- [Data shown]:
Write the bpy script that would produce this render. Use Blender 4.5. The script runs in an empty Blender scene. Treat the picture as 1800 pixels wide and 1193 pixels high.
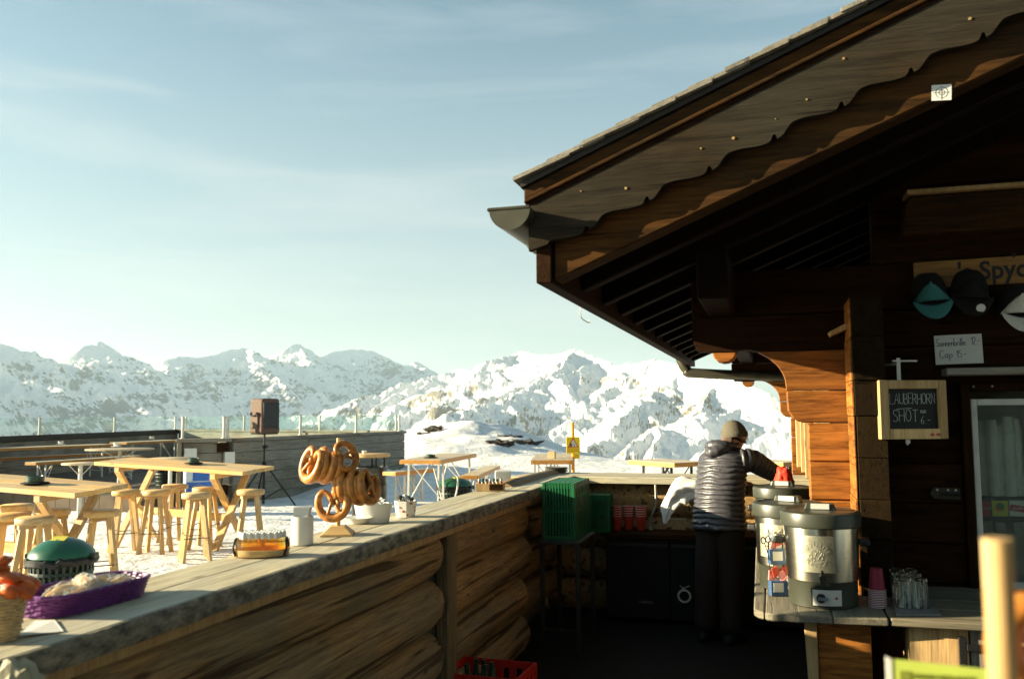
import bpy, bmesh, math, random
import numpy as np
from mathutils import Vector, Matrix, noise
random.seed(7)
PI = math.pi
R_ = math.radians
scene = bpy.context.scene
COL = scene.collection

# ------------------------------------------------------------------ camera
YAW, PITCH, ROLL, FPX, EYE = R_(16.4), R_(4.83), R_(-0.4), 1550.0, 1.75
RM = Matrix.Rotation(YAW, 3, 'Z') @ Matrix.Rotation(PI/2 + PITCH, 3, 'X') @ Matrix.Rotation(ROLL, 3, 'Z')
camd = bpy.data.cameras.new('camera')
cam = bpy.data.objects.new('camera', camd)
COL.objects.link(cam)
cam.matrix_world = Matrix.Translation((0, 0, EYE)) @ RM.to_4x4()
camd.sensor_width = 36.0
camd.lens = 36.0 * FPX / 1800.0
camd.clip_start = 0.05
camd.clip_end = 60000
camd.dof.use_dof = True
camd.dof.focus_distance = 6.2
camd.dof.aperture_fstop = 3.6
scene.camera = cam

# ------------------------------------------------------------------ light
SUN_EL, SUN_AZ = R_(14.0), R_(16.4)     # azimuth measured from -X towards -Y
sun_dir = Vector((-math.cos(SUN_AZ)*math.cos(SUN_EL), -math.sin(SUN_AZ)*math.cos(SUN_EL), math.sin(SUN_EL)))
sd = bpy.data.lights.new('sun', 'SUN')
sd.energy = 5.0
sd.angle = R_(0.5)
sd.color = (1.0, 0.86, 0.58)
so = bpy.data.objects.new('sun', sd)
COL.objects.link(so)
so.rotation_euler = sun_dir.to_track_quat('Z', 'Y').to_euler()
so.location = (-8, -4, 9)

w = bpy.data.worlds.new('World')
scene.world = w
w.use_nodes = True
nt = w.node_tree
nt.nodes.clear()
wo = nt.nodes.new('ShaderNodeOutputWorld')
bg = nt.nodes.new('ShaderNodeBackground')
sky = nt.nodes.new('ShaderNodeTexSky')
sky.sky_type = 'NISHITA'
sky.sun_disc = False
sky.sun_elevation = SUN_EL
sky.sun_rotation = math.atan2(sun_dir.x, sun_dir.y)
sky.altitude = 1000
sky.air_density = 1.0
sky.dust_density = 0.2
sky.ozone_density = 0.35
tint = nt.nodes.new('ShaderNodeMix'); tint.data_type = 'RGBA'; tint.blend_type = 'MULTIPLY'
tint.inputs[0].default_value = 1.0
tint.inputs[7].default_value = (0.87, 1.035, 0.93, 1)
nt.links.new(sky.outputs[0], tint.inputs[6])
# thin cirrus veil: streaky noise in the sky's direction space
tc = nt.nodes.new('ShaderNodeTexCoord')
sep = nt.nodes.new('ShaderNodeSeparateXYZ')
nt.links.new(tc.outputs['Generated'], sep.inputs[0])
mp = nt.nodes.new('ShaderNodeMapping')
mp.inputs['Rotation'].default_value = (0.05, 0.10, 0.3)
mp.inputs['Scale'].default_value = (1.6, 1.6, 13.0)
nt.links.new(tc.outputs['Generated'], mp.inputs[0])
nz = nt.nodes.new('ShaderNodeTexNoise')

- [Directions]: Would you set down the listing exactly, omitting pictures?

- [Exercise response]:
Write the bpy script that would produce this render. Use Blender 4.5. The script runs in an empty Blender scene. Treat the picture as 1800 pixels wide and 1193 pixels high.
import bpy, bmesh, math, random
import numpy as np
from mathutils import Vector, Matrix, noise
random.seed(7)
PI = math.pi
R_ = math.radians
scene = bpy.context.scene
COL = scene.collection

# ------------------------------------------------------------------ camera
YAW, PITCH, ROLL, FPX, EYE = R_(16.4), R_(4.83), R_(-0.4), 1550.0, 1.75
RM = Matrix.Rotation(YAW, 3, 'Z') @ Matrix.Rotation(PI/2 + PITCH, 3, 'X') @ Matrix.Rotation(ROLL, 3, 'Z')
camd = bpy.data.cameras.new('camera')
cam = bpy.data.objects.new('camera', camd)
COL.objects.link(cam)
cam.matrix_world = Matrix.Translation((0, 0, EYE)) @ RM.to_4x4()
camd.sensor_width = 36.0
camd.lens = 36.0 * FPX / 1800.0
camd.clip_start = 0.05
camd.clip_end = 60000
camd.dof.use_dof = True
camd.dof.focus_distance = 6.2
camd.dof.aperture_fstop = 3.6
scene.camera = cam

# ------------------------------------------------------------------ light
SUN_EL, SUN_AZ = R_(14.0), R_(16.4)     # azimuth measured from -X towards -Y
sun_dir = Vector((-math.cos(SUN_AZ)*math.cos(SUN_EL), -math.sin(SUN_AZ)*math.cos(SUN_EL), math.sin(SUN_EL)))
sd = bpy.data.lights.new('sun', 'SUN')
sd.energy = 5.0
sd.angle = R_(0.5)
sd.color = (1.0, 0.86, 0.58)
so = bpy.data.objects.new('sun', sd)
COL.objects.link(so)
so.rotation_euler = sun_dir.to_track_quat('Z', 'Y').to_euler()
so.location = (-8, -4, 9)

w = bpy.data.worlds.new('World')
scene.world = w
w.use_nodes = True
nt = w.node_tree
nt.nodes.clear()
wo = nt.nodes.new('ShaderNodeOutputWorld')
bg = nt.nodes.new('ShaderNodeBackground')
sky = nt.nodes.new('ShaderNodeTexSky')
sky.sky_type = 'NISHITA'
sky.sun_disc = False
sky.sun_elevation = SUN_EL
sky.sun_rotation = math.atan2(sun_dir.x, sun_dir.y)
sky.altitude = 1000
sky.air_density = 1.0
sky.dust_density = 0.2
sky.ozone_density = 0.35
tint = nt.nodes.new('ShaderNodeMix'); tint.data_type = 'RGBA'; tint.blend_type = 'MULTIPLY'
tint.inputs[0].default_value = 1.0
tint.inputs[7].default_value = (0.87, 1.035, 0.93, 1)
nt.links.new(sky.outputs[0], tint.inputs[6])
# thin cirrus veil: streaky noise in the sky's direction space
tc = nt.nodes.new('ShaderNodeTexCoord')
sep = nt.nodes.new('ShaderNodeSeparateXYZ')
nt.links.new(tc.outputs['Generated'], sep.inputs[0])
mp = nt.nodes.new('ShaderNodeMapping')
mp.inputs['Rotation'].default_value = (0.05, 0.10, 0.3)
mp.inputs['Scale'].default_value = (1.6, 1.6, 13.0)
nt.links.new(tc.outputs['Generated'], mp.inputs[0])
nz = nt.nodes.new('ShaderNodeTexNoise')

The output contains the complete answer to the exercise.